Task requirements: Copy the data exactly from the line that contains "2.45), .002).build('cabinet_body', 'cabdark', t)" through the line that contains "left wall', 'panel')", keeping both end lines and leaving out everything else.

══ Listed entries ══

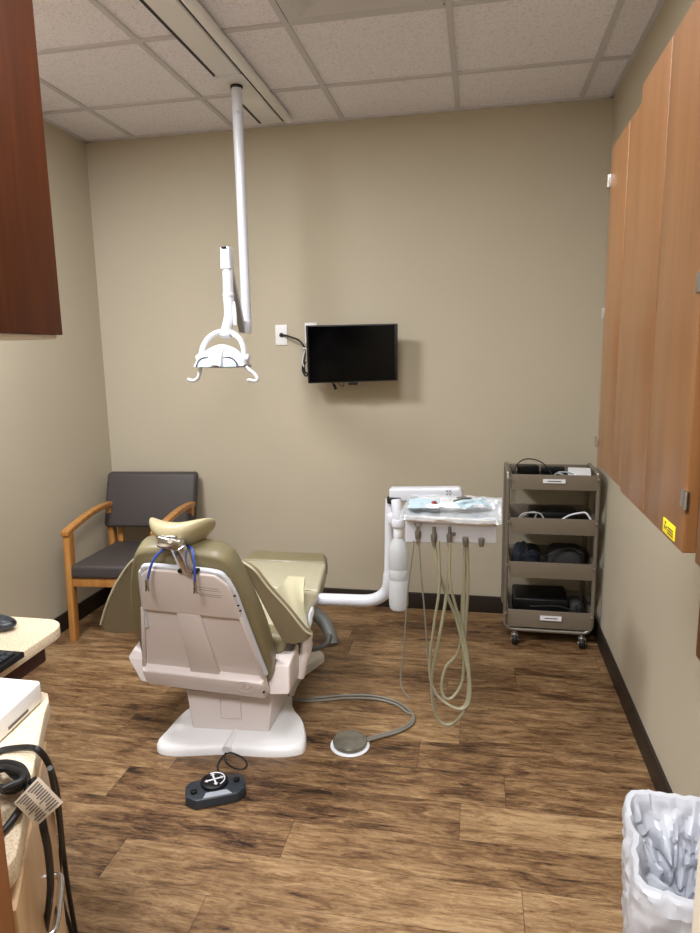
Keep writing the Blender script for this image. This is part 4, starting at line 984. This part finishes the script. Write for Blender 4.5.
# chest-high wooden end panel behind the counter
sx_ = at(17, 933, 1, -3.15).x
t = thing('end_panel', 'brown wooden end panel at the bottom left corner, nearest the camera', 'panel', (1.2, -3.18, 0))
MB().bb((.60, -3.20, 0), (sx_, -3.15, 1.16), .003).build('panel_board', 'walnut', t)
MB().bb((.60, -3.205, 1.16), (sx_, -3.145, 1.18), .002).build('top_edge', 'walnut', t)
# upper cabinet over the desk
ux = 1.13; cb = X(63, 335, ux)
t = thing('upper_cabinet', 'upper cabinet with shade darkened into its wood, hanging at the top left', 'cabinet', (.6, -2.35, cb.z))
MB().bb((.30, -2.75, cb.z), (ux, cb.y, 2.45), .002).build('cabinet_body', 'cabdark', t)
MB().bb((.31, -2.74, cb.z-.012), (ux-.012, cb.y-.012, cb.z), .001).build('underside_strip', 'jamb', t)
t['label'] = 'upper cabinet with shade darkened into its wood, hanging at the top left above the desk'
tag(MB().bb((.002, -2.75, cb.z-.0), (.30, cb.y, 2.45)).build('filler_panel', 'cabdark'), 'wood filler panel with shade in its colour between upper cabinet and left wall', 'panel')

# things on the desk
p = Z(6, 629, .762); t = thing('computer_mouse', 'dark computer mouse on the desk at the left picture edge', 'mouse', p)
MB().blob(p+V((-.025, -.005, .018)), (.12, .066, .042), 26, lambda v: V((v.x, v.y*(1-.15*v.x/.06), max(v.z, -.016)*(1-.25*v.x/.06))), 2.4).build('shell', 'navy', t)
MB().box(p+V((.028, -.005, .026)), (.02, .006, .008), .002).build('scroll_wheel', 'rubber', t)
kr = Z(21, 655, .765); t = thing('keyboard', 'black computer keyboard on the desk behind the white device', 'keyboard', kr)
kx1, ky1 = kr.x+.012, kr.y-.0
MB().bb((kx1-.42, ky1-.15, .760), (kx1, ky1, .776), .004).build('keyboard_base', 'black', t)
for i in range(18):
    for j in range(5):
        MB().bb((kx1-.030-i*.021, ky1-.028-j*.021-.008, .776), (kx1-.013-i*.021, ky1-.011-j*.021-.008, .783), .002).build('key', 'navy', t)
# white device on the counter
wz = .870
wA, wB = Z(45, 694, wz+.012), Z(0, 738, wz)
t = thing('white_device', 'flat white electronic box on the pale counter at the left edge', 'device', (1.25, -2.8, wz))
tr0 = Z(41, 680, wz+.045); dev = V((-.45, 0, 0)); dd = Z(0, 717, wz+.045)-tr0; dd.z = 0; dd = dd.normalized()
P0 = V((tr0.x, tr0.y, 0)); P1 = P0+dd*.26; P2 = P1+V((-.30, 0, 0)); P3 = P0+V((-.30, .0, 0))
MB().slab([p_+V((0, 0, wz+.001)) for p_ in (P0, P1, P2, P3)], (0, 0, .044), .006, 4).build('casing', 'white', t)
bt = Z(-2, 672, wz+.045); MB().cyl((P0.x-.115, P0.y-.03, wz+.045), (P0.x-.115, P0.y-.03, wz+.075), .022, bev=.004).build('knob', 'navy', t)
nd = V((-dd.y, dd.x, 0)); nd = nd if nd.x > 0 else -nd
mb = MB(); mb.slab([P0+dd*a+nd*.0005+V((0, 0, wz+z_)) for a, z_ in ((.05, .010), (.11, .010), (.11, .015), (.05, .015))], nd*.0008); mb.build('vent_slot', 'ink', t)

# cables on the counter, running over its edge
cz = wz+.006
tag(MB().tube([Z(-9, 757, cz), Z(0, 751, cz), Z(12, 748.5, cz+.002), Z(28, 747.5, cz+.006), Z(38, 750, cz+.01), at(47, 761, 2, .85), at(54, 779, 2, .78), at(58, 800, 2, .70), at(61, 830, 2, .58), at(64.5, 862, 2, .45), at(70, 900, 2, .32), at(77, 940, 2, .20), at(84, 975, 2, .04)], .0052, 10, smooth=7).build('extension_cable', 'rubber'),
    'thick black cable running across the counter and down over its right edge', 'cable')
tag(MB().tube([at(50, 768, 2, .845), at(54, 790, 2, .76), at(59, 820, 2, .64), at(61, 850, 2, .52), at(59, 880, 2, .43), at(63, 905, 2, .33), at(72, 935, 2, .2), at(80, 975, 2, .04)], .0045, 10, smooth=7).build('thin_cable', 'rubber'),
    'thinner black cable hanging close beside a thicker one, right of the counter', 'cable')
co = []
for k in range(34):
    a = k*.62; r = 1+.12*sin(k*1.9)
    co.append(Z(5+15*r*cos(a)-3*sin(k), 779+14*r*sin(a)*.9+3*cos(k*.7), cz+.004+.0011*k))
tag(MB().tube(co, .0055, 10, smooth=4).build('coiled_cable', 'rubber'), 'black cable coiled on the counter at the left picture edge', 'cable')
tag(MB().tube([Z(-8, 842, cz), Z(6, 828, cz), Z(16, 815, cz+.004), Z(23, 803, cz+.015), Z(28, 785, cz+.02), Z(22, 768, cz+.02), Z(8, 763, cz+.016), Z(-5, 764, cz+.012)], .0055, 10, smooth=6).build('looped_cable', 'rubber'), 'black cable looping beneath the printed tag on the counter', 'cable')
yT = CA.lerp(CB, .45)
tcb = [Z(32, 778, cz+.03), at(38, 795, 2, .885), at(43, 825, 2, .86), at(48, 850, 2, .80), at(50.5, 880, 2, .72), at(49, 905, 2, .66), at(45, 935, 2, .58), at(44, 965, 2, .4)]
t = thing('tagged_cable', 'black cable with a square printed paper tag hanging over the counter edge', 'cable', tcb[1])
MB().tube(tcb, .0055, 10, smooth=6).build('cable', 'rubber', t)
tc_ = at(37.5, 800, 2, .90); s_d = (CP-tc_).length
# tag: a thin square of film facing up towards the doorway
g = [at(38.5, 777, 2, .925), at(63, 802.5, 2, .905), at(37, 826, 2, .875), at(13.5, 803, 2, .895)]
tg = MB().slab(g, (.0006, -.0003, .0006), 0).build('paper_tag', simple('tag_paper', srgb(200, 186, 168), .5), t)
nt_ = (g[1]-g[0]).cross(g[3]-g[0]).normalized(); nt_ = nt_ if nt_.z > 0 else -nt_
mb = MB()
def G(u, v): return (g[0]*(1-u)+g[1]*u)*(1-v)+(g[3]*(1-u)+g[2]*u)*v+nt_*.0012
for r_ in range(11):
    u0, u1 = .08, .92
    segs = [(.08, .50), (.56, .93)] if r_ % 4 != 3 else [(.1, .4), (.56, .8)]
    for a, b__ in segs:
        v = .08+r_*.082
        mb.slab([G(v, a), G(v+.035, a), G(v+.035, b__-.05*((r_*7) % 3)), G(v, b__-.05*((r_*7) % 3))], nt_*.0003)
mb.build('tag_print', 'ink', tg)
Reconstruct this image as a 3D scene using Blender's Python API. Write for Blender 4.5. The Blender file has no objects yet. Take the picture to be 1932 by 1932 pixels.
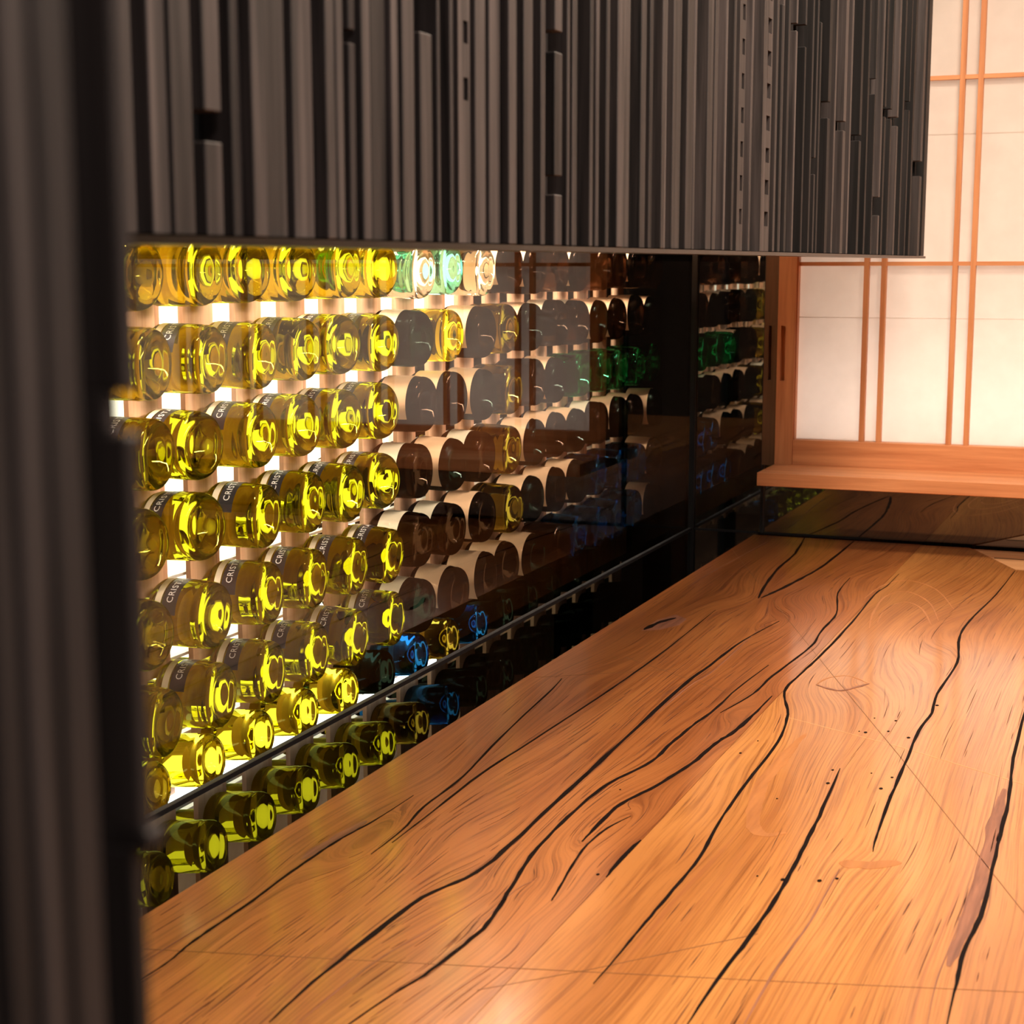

═══

Final result:
MB().bb((.30, -2.75, cb.z), (ux, cb.y, 2.45), .002).build('cabinet_body', 'cabdark', t)
MB().bb((.31, -2.74, cb.z-.012), (ux-.012, cb.y-.012, cb.z), .001).build('underside_strip', 'jamb', t)
t['label'] = 'upper cabinet with shade darkened into its wood, hanging at the top left above the desk'
tag(MB().bb((.002, -2.75, cb.z-.0), (.30, cb.y, 2.45)).build('filler_panel', 'cabdark'), 'wood filler panel with shade in its colour between upper cabinet and left wall', 'panel')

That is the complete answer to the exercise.